On Environmental Justice:
- How do environmental issues affect different community members unequally?
- What barriers exist to community environmental action, and how can technology address them?
- How does your platform support environmental justice and community empowerment?
On Local-Global Connections:
- How do local environmental actions contribute to addressing global environmental challenges?
- What did you learn about connecting personal environmental responsibility to systemic change?
- How can community environmental platforms balance local action with global awareness?

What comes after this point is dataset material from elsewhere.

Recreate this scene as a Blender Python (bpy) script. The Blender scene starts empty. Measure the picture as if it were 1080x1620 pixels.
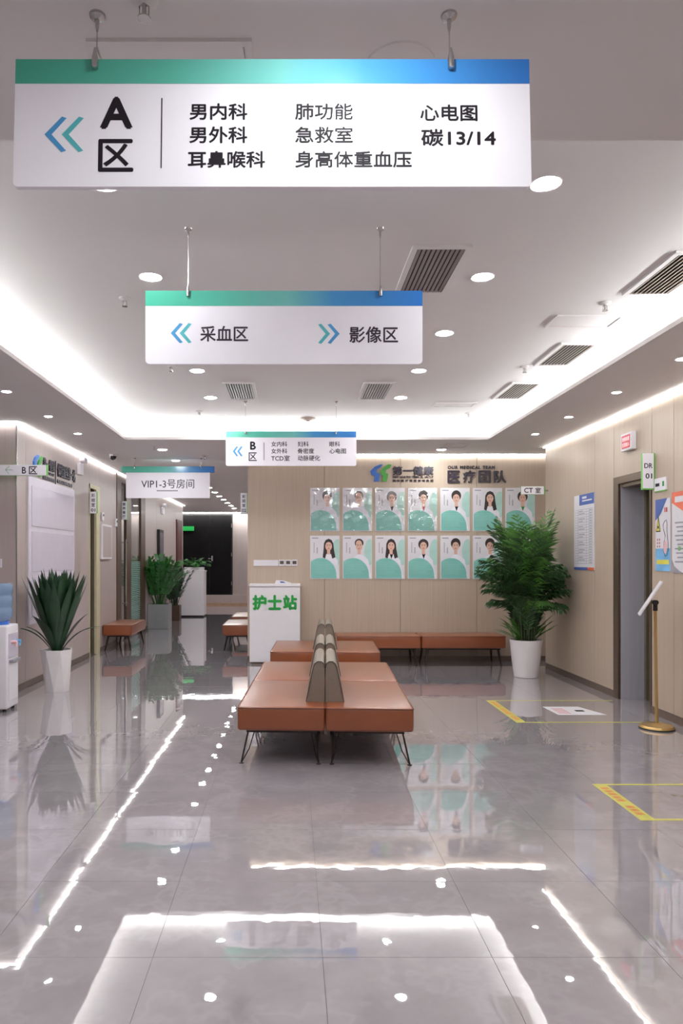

Your project succeeds when:
- Community members report feeling more connected to and knowledgeable about their local environment
- The platform helps people take environmental actions they want to take but couldn't coordinate before
- Local environmental groups report improved organization, communication, or volunteer recruitment
- Users report learning from each other about environmental solutions and local environmental conditions
- The platform helps surface environmental concerns that need policy or systemic attention
Your platform contributes to environmental protection when:
- It helps community members monitor and document local environmental conditions
- Users engage in more local environmental actions through platform connections
- Environmental data and knowledge sharing improves community environmental decision-making
- The platform supports coordination of community environmental improvement projects
- Local environmental advocacy is strengthened through better information and organization
Your Impact Potential:
This approach demonstrates how technology can support community environmental stewardship and action rather than creating environmental awareness without pathways for engagement. You've learned to center community knowledge and priorities in environmental platform design.
You're ready to protect the planet by starting with the places and communities you know best!